6. L’Église et la « colère » : les promesses du Nouveau Testament
La vue pré‑colère met à juste titre en avant des textes tels que :
« …Jésus, qui nous délivre de la colère à venir. »
— 1 Thessaloniciens 1.10
« Car Dieu ne nous a pas destinés à la colère, mais à l’acquisition du salut par notre Seigneur Jésus‑Christ. »
— 1 Thessaloniciens 5.9
« Parce que tu as gardé la parole de la persévérance en moi, moi aussi je te garderai à l’heure de l’épreuve qui va venir sur le monde entier, pour éprouver les habitants de la terre. »
— Apocalypse 3.10
Cependant, ayant mal daté le début de la colère, cette position place mal l’Enlèvement. Si la colère commence avec les sceaux, un Enlèvement après le sixième sceau n’est pas « pré‑colère » au sens biblique ; au mieux, il est en plein milieu de la colère.
Une lecture cohérente implique :
- Si les croyants sont promis une délivrance de la colère à venir,
- Et si cette colère est déjà à l’œuvre dans les sceaux,
- Alors l’Enlèvement doit avoir lieu avant le début des jugements des sceaux — c’est‑à‑dire avant que ne se déploie la séquence des jugements de la soixante‑dixième semaine.
Ainsi, les mêmes passages utilisés par la vue pré‑colère pour justifier un Enlèvement tardif dans la Tribulation, lorsqu’on les lit en conjonction avec Apocalypse 6, soutiennent en réalité un Enlèvement avant la soixante‑dixième semaine (avant les sceaux, avant la Tribulation).
7. Conclusion
La vue de l’Enlèvement pré‑colère mérite d’être examinée avec sérieux : elle affirme l’autorité de l’Écriture, attend une Tribulation future et littérale, et cherche à honorer l’exemption de l’Église quant à la colère divine. Pourtant, son affirmation distinctive — à savoir que la colère de Dieu ne commence qu’après le sixième sceau et que les sceaux précédents seraient la « colère de l’homme » ou de « Satan » — ne résiste pas à un examen biblique attentif.
- C’est l’Agneau qui ouvre chacun des sceaux.
- Le grand jour de la colère de Dieu « est venu » dès le sixième sceau (Apocalypse 6.17).
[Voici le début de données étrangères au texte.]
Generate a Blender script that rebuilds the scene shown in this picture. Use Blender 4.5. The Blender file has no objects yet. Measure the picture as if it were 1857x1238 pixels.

- Les sceaux, les trompettes et les coupes forment un seul courant continu de jugements initiés par Dieu.
- La colère de Satan et la colère de Dieu sont simultanées, non des ères séparées et hermétiques.
Lorsque l’on laisse le texte parler selon ses propres termes, il devient clair que le Jour de la colère de l’Éternel englobe toute la séquence de jugements commençant avec les sceaux. Par conséquent, si l’Église est véritablement promise à une délivrance de « la colère à venir » (1 Thessaloniciens 1.10 ; 5.9), l’Enlèvement doit précéder non seulement les trompettes et les coupes, mais aussi les jugements des sceaux eux‑mêmes.
Dans cette perspective, l’Enlèvement pré‑colère est mal nommé. Il n’intervient pas réellement avant la colère, mais après le déclenchement de la colère de l’Agneau. L’examen de la vue pré‑colère ne conduit donc pas à sa confirmation, mais à un regain de confiance dans le fait que le dessein de Dieu est de retirer son Église avant tout le déversement, au cours de la soixante‑dixième semaine, de sa colère judiciaire — exactement ce qu’enseigne un Enlèvement prétribulationnel, antérieur à la soixante‑dixième semaine.